Chrome Corpse
self-titled
self-released

One of the oft-noted factors in the recent history of North American industrial has been the number of bands leveraging rougher home techniques in recording and production, and making them into a strength rather than a weakness. The debut from Seattle’s Chrome Corpse is a case in point for that particular sound, the unvarnished aspects of the self-titled LP are actually some of its most compelling elements. Songs like “Bonecrushed Neuroplasm” and “Reanimate to Exterminate” have a loose and punky energy in their delivery, lively and elastic in comparison to the EBM bounce programmed into their basslines. “Roadkill” and “Mangled Matter” lean heavily into eighties post-industrial sounds: the sharper leads and snares are used in contrast to some muddy and obscured synths and samples in a way that creates meaningful tension.
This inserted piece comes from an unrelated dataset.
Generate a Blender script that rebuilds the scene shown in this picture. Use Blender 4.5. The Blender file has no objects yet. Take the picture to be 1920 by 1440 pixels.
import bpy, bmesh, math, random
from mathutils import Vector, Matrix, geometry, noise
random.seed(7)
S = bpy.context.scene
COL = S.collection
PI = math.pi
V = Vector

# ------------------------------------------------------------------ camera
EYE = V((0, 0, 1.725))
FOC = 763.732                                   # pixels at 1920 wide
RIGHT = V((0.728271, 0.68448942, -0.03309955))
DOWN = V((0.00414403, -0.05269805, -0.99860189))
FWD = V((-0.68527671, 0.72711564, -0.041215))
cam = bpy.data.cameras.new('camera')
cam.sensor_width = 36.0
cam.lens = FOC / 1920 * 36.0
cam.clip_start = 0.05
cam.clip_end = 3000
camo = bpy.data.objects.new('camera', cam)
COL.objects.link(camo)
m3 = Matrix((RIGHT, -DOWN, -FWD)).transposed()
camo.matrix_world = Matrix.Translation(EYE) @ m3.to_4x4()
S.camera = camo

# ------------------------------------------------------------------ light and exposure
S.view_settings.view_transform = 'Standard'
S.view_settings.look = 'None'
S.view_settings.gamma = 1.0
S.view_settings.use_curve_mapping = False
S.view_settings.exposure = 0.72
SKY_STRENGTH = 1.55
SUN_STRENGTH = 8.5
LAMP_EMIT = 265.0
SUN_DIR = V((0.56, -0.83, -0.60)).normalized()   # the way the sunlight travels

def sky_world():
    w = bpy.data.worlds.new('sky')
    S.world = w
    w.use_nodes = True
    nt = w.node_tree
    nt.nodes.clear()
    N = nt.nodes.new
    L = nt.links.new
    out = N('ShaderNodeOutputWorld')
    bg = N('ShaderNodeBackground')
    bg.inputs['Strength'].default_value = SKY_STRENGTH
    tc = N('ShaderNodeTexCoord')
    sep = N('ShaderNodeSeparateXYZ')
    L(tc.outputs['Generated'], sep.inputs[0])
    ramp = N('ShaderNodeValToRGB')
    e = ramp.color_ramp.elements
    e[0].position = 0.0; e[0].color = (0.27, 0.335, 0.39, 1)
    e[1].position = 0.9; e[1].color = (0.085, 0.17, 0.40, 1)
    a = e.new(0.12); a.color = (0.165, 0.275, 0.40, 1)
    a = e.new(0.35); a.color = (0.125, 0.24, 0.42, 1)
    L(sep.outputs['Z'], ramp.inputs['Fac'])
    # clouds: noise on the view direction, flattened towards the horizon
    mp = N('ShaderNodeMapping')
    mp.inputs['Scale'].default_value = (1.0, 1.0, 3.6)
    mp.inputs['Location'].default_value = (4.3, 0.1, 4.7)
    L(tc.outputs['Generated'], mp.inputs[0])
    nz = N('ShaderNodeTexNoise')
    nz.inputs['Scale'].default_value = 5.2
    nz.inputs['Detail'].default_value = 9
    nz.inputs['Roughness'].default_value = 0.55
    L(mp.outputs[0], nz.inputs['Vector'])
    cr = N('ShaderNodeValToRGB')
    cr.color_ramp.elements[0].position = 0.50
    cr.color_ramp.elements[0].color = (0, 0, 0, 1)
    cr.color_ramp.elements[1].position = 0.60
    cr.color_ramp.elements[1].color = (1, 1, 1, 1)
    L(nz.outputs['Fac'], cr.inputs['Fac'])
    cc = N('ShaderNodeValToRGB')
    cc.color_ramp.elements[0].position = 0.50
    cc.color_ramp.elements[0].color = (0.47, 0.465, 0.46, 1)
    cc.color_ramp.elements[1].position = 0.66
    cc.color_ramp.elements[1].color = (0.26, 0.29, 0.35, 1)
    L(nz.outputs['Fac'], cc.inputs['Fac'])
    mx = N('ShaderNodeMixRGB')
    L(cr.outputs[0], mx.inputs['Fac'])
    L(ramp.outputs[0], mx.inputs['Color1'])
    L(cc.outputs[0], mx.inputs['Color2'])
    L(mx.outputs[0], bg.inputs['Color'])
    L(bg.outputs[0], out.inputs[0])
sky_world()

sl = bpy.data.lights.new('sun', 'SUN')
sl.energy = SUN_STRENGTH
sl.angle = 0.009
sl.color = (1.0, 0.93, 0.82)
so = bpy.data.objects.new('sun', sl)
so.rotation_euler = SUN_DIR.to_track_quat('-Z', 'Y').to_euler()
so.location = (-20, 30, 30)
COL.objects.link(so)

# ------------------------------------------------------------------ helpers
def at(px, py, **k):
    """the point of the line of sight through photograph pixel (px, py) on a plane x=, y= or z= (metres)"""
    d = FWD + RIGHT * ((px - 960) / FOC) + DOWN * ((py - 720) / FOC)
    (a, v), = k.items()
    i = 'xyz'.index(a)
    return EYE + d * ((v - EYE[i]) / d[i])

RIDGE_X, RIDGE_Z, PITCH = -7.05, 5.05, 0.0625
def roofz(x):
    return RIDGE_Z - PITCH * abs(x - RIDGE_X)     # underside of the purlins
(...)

There are certainly moments that feel undeveloped – Michael F Ninethousand is less convincing when he isn’t shouting or distorted on “Bodily Dictators” and the pair of noise tracks that finish the album are simply not as interesting as what precedes them – but you can’t deny the promise shown by Chrome Corpse. A song like “Binary Cries” is plain good, and exactly the sort of rickety, gritty DIY mission statement we would want from a new industrial project in 2017.


Cyborgs on Crack
Demur EP
X.O.S. Musick

Cyborgs on Crack have made their reputation by developing a mutant strain of post-industrial that nods to the sunnier moments of the Severed Heads and Psychic TV catalogue, but lately the strengths of Domagoj Krsic’s material has started to make a case for itself beyond those lofty associations. Demur EP is a perfect case in point: its still weird in all the right ways, but the emphasis on melody and the integration of pop vocal tropes into a song like “Crutch” illustrate how canny Krsic has become as a songwriter. It’s not just that he can write a hook (which he can, check the twangy Devo-isms on “Cleaning Jihad”), it’s that he can find ways to make his more outre pieces like sound-collage “Forklift Toupee” and the pretty and distantly mournful “It’s All Over” seem just as weighty and meaningful as his more instantly appealing songs. That’s no mean feat, and is a central aspect of Cyborgs on Crack’s work: the coexistence of the breezy and effortless with the unusual and outlandish.